_SET TASK_
In the records that follow, the lines from the one containing "Reconstruct this image" to the one containing "def atx(px, py, X): d", inclusive, are to be given again exactly.

----

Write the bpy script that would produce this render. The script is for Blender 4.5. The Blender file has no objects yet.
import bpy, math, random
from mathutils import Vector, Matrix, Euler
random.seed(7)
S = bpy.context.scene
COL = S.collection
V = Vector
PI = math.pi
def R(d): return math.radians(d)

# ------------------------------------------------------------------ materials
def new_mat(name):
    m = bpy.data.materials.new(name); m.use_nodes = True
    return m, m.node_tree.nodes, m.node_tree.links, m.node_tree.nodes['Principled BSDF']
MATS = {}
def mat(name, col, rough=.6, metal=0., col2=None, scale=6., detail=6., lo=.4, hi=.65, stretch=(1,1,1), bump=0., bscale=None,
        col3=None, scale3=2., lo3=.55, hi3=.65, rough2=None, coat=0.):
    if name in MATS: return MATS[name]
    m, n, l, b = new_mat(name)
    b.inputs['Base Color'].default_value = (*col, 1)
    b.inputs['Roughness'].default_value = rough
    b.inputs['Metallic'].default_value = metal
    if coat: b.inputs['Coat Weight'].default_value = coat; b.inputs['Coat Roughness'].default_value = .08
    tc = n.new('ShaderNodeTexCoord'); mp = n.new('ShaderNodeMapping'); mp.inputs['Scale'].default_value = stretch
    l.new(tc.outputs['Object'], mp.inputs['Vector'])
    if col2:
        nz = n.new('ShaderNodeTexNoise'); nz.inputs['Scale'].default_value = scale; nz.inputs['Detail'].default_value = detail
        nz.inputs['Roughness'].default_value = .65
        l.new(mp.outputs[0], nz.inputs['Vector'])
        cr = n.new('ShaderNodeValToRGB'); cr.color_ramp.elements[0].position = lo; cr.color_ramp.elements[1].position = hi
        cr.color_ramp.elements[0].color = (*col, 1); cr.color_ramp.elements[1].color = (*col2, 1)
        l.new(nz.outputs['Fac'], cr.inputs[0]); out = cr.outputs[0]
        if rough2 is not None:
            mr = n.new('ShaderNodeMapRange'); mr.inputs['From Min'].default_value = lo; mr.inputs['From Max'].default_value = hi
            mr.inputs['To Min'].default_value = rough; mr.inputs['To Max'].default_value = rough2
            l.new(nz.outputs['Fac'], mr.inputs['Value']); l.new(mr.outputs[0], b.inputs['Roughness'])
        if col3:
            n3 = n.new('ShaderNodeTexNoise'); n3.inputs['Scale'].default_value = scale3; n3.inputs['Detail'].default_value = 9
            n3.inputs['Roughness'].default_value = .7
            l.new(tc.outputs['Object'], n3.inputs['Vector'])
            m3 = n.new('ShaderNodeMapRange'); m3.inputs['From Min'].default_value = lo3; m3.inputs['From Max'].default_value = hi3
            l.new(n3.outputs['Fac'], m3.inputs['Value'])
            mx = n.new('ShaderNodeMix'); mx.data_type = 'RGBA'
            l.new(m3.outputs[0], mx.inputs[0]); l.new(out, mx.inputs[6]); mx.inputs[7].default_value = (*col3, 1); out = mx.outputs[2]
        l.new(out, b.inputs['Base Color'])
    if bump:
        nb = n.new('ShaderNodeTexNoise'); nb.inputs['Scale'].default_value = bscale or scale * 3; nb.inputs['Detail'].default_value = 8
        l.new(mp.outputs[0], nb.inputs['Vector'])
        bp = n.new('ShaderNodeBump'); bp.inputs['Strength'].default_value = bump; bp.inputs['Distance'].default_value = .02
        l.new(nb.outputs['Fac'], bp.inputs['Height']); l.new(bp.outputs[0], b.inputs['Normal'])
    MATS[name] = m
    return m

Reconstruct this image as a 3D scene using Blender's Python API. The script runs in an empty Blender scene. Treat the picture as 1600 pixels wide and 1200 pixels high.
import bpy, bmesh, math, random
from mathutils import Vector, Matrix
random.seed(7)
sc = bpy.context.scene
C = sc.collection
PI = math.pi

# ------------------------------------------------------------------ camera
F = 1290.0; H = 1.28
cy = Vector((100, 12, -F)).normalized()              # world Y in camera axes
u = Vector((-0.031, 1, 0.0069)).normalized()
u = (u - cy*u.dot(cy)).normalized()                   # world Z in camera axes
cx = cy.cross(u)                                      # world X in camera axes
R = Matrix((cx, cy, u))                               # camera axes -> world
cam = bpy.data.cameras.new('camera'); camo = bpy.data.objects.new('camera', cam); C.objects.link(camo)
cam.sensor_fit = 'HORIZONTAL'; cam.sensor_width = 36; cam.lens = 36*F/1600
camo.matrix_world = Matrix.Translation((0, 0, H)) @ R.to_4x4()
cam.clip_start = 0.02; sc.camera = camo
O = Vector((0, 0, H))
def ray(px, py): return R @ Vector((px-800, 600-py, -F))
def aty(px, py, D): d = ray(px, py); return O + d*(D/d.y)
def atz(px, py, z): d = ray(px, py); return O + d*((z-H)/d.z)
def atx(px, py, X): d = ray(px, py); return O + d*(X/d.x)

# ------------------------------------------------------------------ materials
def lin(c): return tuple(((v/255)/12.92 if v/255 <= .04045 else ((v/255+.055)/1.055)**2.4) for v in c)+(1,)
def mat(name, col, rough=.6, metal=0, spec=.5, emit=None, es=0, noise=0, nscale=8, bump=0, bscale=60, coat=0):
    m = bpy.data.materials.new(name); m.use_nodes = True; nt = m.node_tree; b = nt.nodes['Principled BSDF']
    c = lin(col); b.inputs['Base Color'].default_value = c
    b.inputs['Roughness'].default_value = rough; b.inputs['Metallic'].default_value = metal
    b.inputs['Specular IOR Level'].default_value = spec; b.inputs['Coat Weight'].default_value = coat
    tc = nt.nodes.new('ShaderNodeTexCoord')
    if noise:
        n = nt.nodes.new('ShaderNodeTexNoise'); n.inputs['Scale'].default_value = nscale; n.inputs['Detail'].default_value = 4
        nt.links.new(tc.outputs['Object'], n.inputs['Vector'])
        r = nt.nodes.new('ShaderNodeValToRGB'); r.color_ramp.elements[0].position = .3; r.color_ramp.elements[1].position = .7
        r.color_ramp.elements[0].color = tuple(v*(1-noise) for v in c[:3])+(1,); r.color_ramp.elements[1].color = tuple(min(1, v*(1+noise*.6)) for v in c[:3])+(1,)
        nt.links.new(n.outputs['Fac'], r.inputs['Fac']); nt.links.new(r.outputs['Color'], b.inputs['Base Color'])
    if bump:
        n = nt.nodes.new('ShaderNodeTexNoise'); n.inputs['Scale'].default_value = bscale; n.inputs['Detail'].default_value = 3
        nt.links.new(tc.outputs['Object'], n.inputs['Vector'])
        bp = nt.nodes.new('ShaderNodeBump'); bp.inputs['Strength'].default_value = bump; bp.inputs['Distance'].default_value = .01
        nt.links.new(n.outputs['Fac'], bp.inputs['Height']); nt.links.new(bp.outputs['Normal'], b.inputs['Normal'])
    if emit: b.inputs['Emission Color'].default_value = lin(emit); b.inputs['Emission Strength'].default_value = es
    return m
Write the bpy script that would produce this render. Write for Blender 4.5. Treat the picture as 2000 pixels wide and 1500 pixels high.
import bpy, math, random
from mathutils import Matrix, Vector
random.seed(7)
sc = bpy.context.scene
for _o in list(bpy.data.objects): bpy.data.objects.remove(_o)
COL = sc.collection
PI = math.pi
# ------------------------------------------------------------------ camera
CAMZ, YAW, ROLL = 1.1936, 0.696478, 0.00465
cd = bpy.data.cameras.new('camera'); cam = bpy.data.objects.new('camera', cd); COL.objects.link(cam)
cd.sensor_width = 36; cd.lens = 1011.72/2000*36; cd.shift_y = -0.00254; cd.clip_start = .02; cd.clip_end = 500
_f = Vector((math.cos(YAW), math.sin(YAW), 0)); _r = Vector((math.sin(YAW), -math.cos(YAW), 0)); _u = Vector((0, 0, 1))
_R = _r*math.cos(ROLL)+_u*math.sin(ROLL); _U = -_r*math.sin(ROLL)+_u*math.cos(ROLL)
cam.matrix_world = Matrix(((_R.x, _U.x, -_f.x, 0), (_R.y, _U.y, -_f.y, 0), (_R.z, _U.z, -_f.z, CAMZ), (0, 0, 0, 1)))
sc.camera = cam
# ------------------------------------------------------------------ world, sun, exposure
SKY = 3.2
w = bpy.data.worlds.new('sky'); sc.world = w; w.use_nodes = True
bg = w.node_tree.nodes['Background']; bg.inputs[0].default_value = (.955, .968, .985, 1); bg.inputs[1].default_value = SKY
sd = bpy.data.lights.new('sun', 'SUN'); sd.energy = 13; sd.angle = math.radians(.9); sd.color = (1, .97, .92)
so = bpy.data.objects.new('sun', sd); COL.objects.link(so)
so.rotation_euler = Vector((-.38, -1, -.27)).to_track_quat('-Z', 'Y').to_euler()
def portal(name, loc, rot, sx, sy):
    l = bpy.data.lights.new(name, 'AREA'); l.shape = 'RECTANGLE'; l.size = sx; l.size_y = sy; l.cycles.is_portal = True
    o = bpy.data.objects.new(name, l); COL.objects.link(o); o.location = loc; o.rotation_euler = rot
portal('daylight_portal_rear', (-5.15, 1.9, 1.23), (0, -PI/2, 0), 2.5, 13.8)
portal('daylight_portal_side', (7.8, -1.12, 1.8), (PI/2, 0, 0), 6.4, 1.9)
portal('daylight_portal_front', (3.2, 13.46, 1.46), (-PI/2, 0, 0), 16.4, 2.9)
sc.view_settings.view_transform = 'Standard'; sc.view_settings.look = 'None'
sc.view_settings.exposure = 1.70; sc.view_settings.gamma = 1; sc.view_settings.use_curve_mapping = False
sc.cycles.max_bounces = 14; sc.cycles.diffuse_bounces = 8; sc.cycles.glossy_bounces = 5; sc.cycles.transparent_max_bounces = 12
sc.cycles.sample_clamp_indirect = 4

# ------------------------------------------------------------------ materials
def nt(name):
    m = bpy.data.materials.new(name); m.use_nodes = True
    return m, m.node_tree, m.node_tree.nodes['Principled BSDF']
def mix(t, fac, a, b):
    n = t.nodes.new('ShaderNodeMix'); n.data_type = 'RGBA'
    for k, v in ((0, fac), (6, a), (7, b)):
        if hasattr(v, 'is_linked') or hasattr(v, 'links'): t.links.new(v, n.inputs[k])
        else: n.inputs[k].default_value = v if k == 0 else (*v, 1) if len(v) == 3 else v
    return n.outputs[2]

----

_SOLUTION BELOW_
Reconstruct this image as a 3D scene using Blender's Python API. The script runs in an empty Blender scene. Treat the picture as 1600 pixels wide and 1200 pixels high.
import bpy, bmesh, math, random
from mathutils import Vector, Matrix
random.seed(7)
sc = bpy.context.scene
C = sc.collection
PI = math.pi

# ------------------------------------------------------------------ camera
F = 1290.0; H = 1.28
cy = Vector((100, 12, -F)).normalized()              # world Y in camera axes
u = Vector((-0.031, 1, 0.0069)).normalized()
u = (u - cy*u.dot(cy)).normalized()                   # world Z in camera axes
cx = cy.cross(u)                                      # world X in camera axes
R = Matrix((cx, cy, u))                               # camera axes -> world
cam = bpy.data.cameras.new('camera'); camo = bpy.data.objects.new('camera', cam); C.objects.link(camo)
cam.sensor_fit = 'HORIZONTAL'; cam.sensor_width = 36; cam.lens = 36*F/1600
camo.matrix_world = Matrix.Translation((0, 0, H)) @ R.to_4x4()
cam.clip_start = 0.02; sc.camera = camo
O = Vector((0, 0, H))
def ray(px, py): return R @ Vector((px-800, 600-py, -F))
def aty(px, py, D): d = ray(px, py); return O + d*(D/d.y)
def atz(px, py, z): d = ray(px, py); return O + d*((z-H)/d.z)
def atx(px, py, X): d = ray(px, py); return O + d*(X/d.x)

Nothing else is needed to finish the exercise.